Would you transcribe all of the data exactly, down to the last character?

++++++

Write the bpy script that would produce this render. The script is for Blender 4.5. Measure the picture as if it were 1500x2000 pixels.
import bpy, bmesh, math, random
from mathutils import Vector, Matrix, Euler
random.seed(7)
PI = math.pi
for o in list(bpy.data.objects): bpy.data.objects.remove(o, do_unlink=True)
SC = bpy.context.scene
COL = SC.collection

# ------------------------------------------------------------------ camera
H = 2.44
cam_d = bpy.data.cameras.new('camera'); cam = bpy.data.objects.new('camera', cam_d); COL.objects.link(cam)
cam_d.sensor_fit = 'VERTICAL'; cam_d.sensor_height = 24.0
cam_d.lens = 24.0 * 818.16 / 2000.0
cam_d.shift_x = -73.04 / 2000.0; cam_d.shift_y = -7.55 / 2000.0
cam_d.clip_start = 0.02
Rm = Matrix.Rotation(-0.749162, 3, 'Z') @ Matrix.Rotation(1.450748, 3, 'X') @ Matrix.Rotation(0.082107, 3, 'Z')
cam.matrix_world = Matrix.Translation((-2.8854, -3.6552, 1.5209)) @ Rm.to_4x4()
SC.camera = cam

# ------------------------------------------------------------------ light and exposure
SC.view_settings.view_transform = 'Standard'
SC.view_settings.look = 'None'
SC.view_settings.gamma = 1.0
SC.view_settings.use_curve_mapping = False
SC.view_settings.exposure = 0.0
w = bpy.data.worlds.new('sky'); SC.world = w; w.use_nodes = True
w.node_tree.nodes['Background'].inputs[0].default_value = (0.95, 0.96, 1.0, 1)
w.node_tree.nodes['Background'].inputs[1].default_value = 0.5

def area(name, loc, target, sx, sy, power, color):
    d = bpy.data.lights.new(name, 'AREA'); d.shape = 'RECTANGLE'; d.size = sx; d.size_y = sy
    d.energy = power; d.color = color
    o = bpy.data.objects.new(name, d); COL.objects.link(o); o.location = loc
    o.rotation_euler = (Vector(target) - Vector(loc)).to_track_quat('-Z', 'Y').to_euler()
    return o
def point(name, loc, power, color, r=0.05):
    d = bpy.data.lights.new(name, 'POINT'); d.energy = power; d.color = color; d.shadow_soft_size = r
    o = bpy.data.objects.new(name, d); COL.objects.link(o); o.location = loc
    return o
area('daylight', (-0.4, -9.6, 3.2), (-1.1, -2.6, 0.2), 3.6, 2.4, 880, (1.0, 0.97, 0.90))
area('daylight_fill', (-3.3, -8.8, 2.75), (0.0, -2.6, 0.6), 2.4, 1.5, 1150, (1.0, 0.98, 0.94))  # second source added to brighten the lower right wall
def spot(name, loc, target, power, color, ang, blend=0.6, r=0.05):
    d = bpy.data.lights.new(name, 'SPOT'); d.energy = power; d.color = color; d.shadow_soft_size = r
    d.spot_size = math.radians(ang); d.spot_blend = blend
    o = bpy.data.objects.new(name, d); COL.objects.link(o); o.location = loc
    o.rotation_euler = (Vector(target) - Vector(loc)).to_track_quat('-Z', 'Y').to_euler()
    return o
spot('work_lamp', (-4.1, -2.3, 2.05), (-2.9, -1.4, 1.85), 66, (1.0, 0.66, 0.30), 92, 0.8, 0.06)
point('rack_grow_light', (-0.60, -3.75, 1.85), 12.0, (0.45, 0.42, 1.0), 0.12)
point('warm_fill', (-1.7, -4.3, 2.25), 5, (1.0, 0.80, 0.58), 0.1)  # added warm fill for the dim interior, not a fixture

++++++

OUTPUT:
Write the bpy script that would produce this render. The script is for Blender 4.5. Measure the picture as if it were 1500x2000 pixels.
import bpy, bmesh, math, random
from mathutils import Vector, Matrix, Euler
random.seed(7)
PI = math.pi
for o in list(bpy.data.objects): bpy.data.objects.remove(o, do_unlink=True)
SC = bpy.context.scene
COL = SC.collection

# ------------------------------------------------------------------ camera
H = 2.44
cam_d = bpy.data.cameras.new('camera'); cam = bpy.data.objects.new('camera', cam_d); COL.objects.link(cam)
cam_d.sensor_fit = 'VERTICAL'; cam_d.sensor_height = 24.0
cam_d.lens = 24.0 * 818.16 / 2000.0
cam_d.shift_x = -73.04 / 2000.0; cam_d.shift_y = -7.55 / 2000.0
cam_d.clip_start = 0.02
Rm = Matrix.Rotation(-0.749162, 3, 'Z') @ Matrix.Rotation(1.450748, 3, 'X') @ Matrix.Rotation(0.082107, 3, 'Z')
cam.matrix_world = Matrix.Translation((-2.8854, -3.6552, 1.5209)) @ Rm.to_4x4()
SC.camera = cam

# ------------------------------------------------------------------ light and exposure
SC.view_settings.view_transform = 'Standard'
SC.view_settings.look = 'None'
SC.view_settings.gamma = 1.0
SC.view_settings.use_curve_mapping = False
SC.view_settings.exposure = 0.0
w = bpy.data.worlds.new('sky'); SC.world = w; w.use_nodes = True
w.node_tree.nodes['Background'].inputs[0].default_value = (0.95, 0.96, 1.0, 1)
w.node_tree.nodes['Background'].inputs[1].default_value = 0.5

def area(name, loc, target, sx, sy, power, color):
    d = bpy.data.lights.new(name, 'AREA'); d.shape = 'RECTANGLE'; d.size = sx; d.size_y = sy
    d.energy = power; d.color = color
    o = bpy.data.objects.new(name, d); COL.objects.link(o); o.location = loc
    o.rotation_euler = (Vector(target) - Vector(loc)).to_track_quat('-Z', 'Y').to_euler()
    return o
def point(name, loc, power, color, r=0.05):
    d = bpy.data.lights.new(name, 'POINT'); d.energy = power; d.color = color; d.shadow_soft_size = r
    o = bpy.data.objects.new(name, d); COL.objects.link(o); o.location = loc
    return o
area('daylight', (-0.4, -9.6, 3.2), (-1.1, -2.6, 0.2), 3.6, 2.4, 880, (1.0, 0.97, 0.90))
area('daylight_fill', (-3.3, -8.8, 2.75), (0.0, -2.6, 0.6), 2.4, 1.5, 1150, (1.0, 0.98, 0.94))  # second source added to brighten the lower right wall
def spot(name, loc, target, power, color, ang, blend=0.6, r=0.05):
    d = bpy.data.lights.new(name, 'SPOT'); d.energy = power; d.color = color; d.shadow_soft_size = r
    d.spot_size = math.radians(ang); d.spot_blend = blend
    o = bpy.data.objects.new(name, d); COL.objects.link(o); o.location = loc
    o.rotation_euler = (Vector(target) - Vector(loc)).to_track_quat('-Z', 'Y').to_euler()
    return o
spot('work_lamp', (-4.1, -2.3, 2.05), (-2.9, -1.4, 1.85), 66, (1.0, 0.66, 0.30), 92, 0.8, 0.06)
point('rack_grow_light', (-0.60, -3.75, 1.85), 12.0, (0.45, 0.42, 1.0), 0.12)
point('warm_fill', (-1.7, -4.3, 2.25), 5, (1.0, 0.80, 0.58), 0.1)  # added warm fill for the dim interior, not a fixture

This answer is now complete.